Circa il primo punto, occorre ricordare che il nostro ordinamento contempla una
norma (il citato art. 40, comma 2, c.p.) secondo la quale “non impedire un
evento, che si ha l’obbligo giuridico di impedire, equivale e cagionarlo”.
Un poliziotto, ad esempio, si trova in questa “posizione
di garanzia” proprio perché vi sono delle regole che gli impongono di
impedire un evento penalmente rilevante. Se non lo
impedisce, è come se lo cagionasse in prima persona. La legge è molto chiara.
In merito al decreto del 2003, ancora oggi penso di poter affermare che esso non
fissava, in capo al prestatore di servizi della società dell’informazione,
una “posizione di garanzia” valevole ai sensi del predetto art. 40, comma 2,
c.p. Detto altrimenti – e per riprendere il discorso precedente - il decreto
non stabiliva alcun obbligo di impedire l’evento.
Ma, con il decreto Gentiloni, ci sono grosse novità
(anche se riguardano i soliti provider di connessione e non, ad esempio, gli
hosting provider).
Se, infatti (e giusto per citare soltanto la norma fondamentale), “i fornitori
di connettività alla rete Internet sono tenuti a procedere alle inibizioni
entro 6 ore dalla comunicazione, fornendo la comunicazione dell'avvenuto
oscuramento al Centro, secondo i criteri di cui al comma 1” è chiaro che ove
non provvedessero conformemente (e, comunque, nelle sei ore) scatterebbe quella
che, secondo me, non potrebbe non essere una corresponsabilità penale nella
diffusione di materiale pedopornografico (art. 600-ter, comma ter, c.p.).
Penso che il “dolo” di non oscurare sia, in
realtà, un’ipotesi remotissima, sostanzialmente teorica. Non riuscirei
proprio ad immaginare un provider che, consapevolmente, ritenesse di non dover
“obbedire”.
Penso, piuttosto, ai casi di problemi di comunicazione. Personalmente – visto
che mi è stato anticipato l’uso di questo mezzo – non vedo, nella posta
elettronica, un mezzo di comunicazione infallibile. Neppure nella versione PEC
(Posta Elettronica Certificata) che, comunque, il legislatore sembra aver
dimenticato (per non parlare della PA tenuta ad adottarla). Nessuno, allo stato.
può dare la certezza della lettura dell’email. Soltanto, è tecnicamente
possibile avere una prova, legale, della ricezione.

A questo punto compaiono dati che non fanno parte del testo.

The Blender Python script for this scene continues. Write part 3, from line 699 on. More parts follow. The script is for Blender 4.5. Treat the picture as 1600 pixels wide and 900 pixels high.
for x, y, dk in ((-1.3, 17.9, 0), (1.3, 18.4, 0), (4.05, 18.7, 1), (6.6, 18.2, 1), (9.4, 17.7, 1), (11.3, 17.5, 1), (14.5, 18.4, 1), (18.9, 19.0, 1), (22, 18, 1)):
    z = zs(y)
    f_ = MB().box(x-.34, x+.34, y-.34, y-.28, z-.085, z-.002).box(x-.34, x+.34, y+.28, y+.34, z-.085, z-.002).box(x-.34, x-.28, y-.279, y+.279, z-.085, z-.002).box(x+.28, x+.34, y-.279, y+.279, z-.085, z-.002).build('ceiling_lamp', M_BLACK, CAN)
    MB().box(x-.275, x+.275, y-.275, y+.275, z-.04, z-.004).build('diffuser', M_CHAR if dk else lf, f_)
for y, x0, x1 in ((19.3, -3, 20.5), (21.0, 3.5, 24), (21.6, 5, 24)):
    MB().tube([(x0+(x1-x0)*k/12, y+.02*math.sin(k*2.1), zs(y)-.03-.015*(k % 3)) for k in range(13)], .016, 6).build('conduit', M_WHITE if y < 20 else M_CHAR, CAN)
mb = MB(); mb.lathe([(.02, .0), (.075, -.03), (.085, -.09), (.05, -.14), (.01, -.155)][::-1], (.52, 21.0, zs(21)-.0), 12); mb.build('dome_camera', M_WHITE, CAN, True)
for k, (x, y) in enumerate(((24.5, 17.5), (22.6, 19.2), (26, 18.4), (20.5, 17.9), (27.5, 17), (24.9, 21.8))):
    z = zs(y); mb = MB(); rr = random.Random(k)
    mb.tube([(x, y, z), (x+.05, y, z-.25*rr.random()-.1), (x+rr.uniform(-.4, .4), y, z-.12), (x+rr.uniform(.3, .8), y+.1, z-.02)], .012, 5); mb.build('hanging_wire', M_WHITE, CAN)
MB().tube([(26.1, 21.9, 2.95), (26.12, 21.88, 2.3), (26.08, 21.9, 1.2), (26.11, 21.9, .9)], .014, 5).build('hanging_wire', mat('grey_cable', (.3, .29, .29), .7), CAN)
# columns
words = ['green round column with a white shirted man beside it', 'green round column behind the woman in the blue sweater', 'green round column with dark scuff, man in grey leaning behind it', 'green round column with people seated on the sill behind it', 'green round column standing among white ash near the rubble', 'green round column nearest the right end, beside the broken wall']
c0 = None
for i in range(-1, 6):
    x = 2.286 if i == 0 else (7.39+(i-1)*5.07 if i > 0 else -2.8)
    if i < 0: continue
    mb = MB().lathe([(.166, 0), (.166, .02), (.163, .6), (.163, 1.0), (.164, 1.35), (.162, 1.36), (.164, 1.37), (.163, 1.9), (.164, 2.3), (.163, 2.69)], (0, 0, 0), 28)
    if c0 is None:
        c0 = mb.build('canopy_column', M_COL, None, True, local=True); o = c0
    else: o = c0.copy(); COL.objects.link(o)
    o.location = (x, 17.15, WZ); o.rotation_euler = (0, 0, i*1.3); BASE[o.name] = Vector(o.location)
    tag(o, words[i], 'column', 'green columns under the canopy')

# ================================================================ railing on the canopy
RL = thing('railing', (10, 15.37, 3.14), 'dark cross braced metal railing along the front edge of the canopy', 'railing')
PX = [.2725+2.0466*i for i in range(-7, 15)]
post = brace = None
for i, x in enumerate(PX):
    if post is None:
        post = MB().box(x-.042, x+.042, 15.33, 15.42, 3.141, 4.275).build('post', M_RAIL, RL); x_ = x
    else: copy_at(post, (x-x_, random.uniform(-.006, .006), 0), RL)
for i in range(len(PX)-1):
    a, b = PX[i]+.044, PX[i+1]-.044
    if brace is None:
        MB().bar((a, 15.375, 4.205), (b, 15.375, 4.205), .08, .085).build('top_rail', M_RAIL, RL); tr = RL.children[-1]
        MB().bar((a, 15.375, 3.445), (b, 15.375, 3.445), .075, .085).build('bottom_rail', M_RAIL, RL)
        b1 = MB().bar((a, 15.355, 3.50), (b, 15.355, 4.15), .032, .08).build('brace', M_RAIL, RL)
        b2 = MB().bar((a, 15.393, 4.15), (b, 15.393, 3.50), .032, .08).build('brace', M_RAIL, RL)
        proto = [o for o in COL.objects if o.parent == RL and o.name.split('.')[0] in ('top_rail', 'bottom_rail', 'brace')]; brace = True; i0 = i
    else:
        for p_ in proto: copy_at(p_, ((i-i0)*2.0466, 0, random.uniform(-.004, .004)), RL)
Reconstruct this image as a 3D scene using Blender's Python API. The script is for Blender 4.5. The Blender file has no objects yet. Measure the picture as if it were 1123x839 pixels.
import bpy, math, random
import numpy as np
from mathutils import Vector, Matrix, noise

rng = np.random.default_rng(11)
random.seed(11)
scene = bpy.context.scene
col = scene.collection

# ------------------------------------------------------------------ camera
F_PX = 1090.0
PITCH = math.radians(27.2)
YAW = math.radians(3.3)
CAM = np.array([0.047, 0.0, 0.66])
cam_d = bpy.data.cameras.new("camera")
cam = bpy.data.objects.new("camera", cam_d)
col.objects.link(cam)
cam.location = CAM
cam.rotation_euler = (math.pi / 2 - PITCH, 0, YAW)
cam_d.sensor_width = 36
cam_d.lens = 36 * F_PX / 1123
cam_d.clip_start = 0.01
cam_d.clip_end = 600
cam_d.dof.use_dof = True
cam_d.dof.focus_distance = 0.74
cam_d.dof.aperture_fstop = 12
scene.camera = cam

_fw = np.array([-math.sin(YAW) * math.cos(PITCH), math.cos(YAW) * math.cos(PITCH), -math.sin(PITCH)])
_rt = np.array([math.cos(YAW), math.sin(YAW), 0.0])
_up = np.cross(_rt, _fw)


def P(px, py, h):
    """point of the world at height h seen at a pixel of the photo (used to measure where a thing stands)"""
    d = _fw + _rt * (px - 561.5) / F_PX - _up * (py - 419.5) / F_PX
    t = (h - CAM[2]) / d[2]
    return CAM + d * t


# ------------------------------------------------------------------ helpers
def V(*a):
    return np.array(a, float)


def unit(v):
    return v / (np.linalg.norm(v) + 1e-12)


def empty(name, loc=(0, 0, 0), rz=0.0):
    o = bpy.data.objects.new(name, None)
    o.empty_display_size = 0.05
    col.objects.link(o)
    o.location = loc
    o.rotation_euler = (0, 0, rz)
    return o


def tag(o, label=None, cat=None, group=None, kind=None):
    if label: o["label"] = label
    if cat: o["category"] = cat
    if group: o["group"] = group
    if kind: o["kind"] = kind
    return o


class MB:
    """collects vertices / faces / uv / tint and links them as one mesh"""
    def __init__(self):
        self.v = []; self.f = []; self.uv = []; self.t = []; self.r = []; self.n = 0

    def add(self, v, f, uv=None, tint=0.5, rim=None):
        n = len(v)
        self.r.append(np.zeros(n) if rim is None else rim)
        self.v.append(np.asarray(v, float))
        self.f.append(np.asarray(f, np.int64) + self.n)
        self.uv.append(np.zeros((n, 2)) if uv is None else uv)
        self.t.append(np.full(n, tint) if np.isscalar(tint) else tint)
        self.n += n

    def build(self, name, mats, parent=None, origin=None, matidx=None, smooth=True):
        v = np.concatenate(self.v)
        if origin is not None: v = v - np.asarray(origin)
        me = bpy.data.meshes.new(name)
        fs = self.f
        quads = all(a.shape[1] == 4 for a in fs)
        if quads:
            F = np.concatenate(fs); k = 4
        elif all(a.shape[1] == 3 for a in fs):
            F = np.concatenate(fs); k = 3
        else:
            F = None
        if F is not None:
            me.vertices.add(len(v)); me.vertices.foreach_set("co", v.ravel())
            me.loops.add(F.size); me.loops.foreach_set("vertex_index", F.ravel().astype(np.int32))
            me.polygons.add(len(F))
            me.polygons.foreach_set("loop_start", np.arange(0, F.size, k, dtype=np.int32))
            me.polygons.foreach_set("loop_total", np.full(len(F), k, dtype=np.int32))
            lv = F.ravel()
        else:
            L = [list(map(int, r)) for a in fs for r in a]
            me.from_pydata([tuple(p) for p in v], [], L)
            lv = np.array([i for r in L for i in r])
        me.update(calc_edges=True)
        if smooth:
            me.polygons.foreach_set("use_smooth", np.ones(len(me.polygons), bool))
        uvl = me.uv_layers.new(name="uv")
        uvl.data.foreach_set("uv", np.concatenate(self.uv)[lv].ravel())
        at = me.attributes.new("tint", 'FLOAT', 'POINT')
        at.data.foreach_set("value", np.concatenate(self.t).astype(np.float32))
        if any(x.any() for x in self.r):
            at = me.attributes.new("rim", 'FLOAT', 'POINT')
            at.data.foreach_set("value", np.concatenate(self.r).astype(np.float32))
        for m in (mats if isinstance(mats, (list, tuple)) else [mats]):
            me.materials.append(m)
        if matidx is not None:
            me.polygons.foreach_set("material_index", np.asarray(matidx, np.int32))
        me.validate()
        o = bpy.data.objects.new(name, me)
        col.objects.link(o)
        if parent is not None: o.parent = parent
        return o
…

Personalmente, considerato l’atteggiamento
particolarmente intransigente in tema di pedopornografia, temo che qualche
operatore di giustizia particolarmente zelante, non riscontrando l’oscuramento
nei termini previsti potrebbe denunciare il provider.
Eccessiva apprensione? E’ possibile, ma ritengo anche
che, su questo punto, si debba avere qualche chiarimento al tavolo delle
trattative, sicuramente al fine di concordare mezzi pienamente affidabili
perché, come visto, non è soltanto questione di garantire “l'integrità, la
riservatezza e la certezza del mittente del dato trasmesso”.